*Description of the task*
Repeat the lines below exactly as they appear, but leave out the images.
———
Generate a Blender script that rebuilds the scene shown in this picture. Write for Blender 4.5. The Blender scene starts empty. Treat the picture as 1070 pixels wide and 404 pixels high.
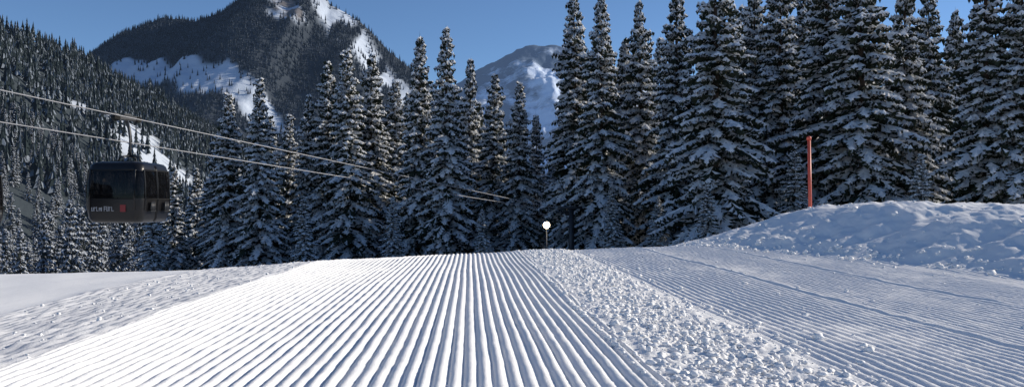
import bpy, bmesh, math, random
import numpy as np
from mathutils import Vector, Matrix
rng=np.random.default_rng(7); random.seed(7)
scene=bpy.context.scene
EYE=0.8; F=832.0
SUN_AZ=math.radians(70); SUN_EL=math.radians(25)

# ---------------------------------------------------------------- helpers
def at(a,b,d):
    """world point at distance d, a/b = horizontal/vertical image pixel coordinates, scaled to tangents (x1/832)"""
    return np.array([(a-535)/F*d, d, EYE+(213-b)/F*d])
_perm=rng.permutation(512)
_perm=np.concatenate([_perm,_perm,_perm])
def perlin(x,y,seed=0):
    x=np.asarray(x,float)+seed*17.31; y=np.asarray(y,float)+seed*9.77
    xi=np.floor(x).astype(int); yi=np.floor(y).astype(int)
    xf=x-xi; yf=y-yi
    def g(ix,iy,dx,dy):
        h=_perm[(_perm[ix&511]+iy)&511]
        a=h*(2*math.pi/512.0)
        return np.cos(a)*dx+np.sin(a)*dy
    u=xf*xf*xf*(xf*(xf*6-15)+10); v=yf*yf*yf*(yf*(yf*6-15)+10)
    n00=g(xi,yi,xf,yf); n10=g(xi+1,yi,xf-1,yf); n01=g(xi,yi+1,xf,yf-1); n11=g(xi+1,yi+1,xf-1,yf-1)
    a=n00+(n10-n00)*u; b=n01+(n11-n01)*u
    return (a+(b-a)*v)*1.5
def fbm(x,y,o=4,seed=0,gain=.5):
    s=0; amp=1
    for i in range(o):
        # rotate each octave so the lattice never lines up
        c,s_=math.cos(.7*i+.4),math.sin(.7*i+.4)
        s=s+amp*perlin((x*c-y*s_)*2**i,(x*s_+y*c)*2**i,seed+i*3); amp*=gain
    return s
def fbm0(x,y,o=4,seed=0,gain=.5):
    s=0; amp=1
    for i in range(o):
        s=s+amp*perlin(x*2**i,y*2**i,seed+i*3); amp*=gain
    return s
def ss(a,b,x):
    t=np.clip((x-a)/(b-a),0,1); return t*t*(3-2*t)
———
*Reply*
Generate a Blender script that rebuilds the scene shown in this picture. Write for Blender 4.5. The Blender scene starts empty. Treat the picture as 1070 pixels wide and 404 pixels high.
import bpy, bmesh, math, random
import numpy as np
from mathutils import Vector, Matrix
rng=np.random.default_rng(7); random.seed(7)
scene=bpy.context.scene
EYE=0.8; F=832.0
SUN_AZ=math.radians(70); SUN_EL=math.radians(25)

# ---------------------------------------------------------------- helpers
def at(a,b,d):
    """world point at distance d, a/b = horizontal/vertical image pixel coordinates, scaled to tangents (x1/832)"""
    return np.array([(a-535)/F*d, d, EYE+(213-b)/F*d])
_perm=rng.permutation(512)
_perm=np.concatenate([_perm,_perm,_perm])
def perlin(x,y,seed=0):
    x=np.asarray(x,float)+seed*17.31; y=np.asarray(y,float)+seed*9.77
    xi=np.floor(x).astype(int); yi=np.floor(y).astype(int)
    xf=x-xi; yf=y-yi
    def g(ix,iy,dx,dy):
        h=_perm[(_perm[ix&511]+iy)&511]
        a=h*(2*math.pi/512.0)
        return np.cos(a)*dx+np.sin(a)*dy
    u=xf*xf*xf*(xf*(xf*6-15)+10); v=yf*yf*yf*(yf*(yf*6-15)+10)
    n00=g(xi,yi,xf,yf); n10=g(xi+1,yi,xf-1,yf); n01=g(xi,yi+1,xf,yf-1); n11=g(xi+1,yi+1,xf-1,yf-1)
    a=n00+(n10-n00)*u; b=n01+(n11-n01)*u
    return (a+(b-a)*v)*1.5
def fbm(x,y,o=4,seed=0,gain=.5):
    s=0; amp=1
    for i in range(o):
        # rotate each octave so the lattice never lines up
        c,s_=math.cos(.7*i+.4),math.sin(.7*i+.4)
        s=s+amp*perlin((x*c-y*s_)*2**i,(x*s_+y*c)*2**i,seed+i*3); amp*=gain
    return s
def fbm0(x,y,o=4,seed=0,gain=.5):
    s=0; amp=1
    for i in range(o):
        s=s+amp*perlin(x*2**i,y*2**i,seed+i*3); amp*=gain
    return s
def ss(a,b,x):
    t=np.clip((x-a)/(b-a),0,1); return t*t*(3-2*t)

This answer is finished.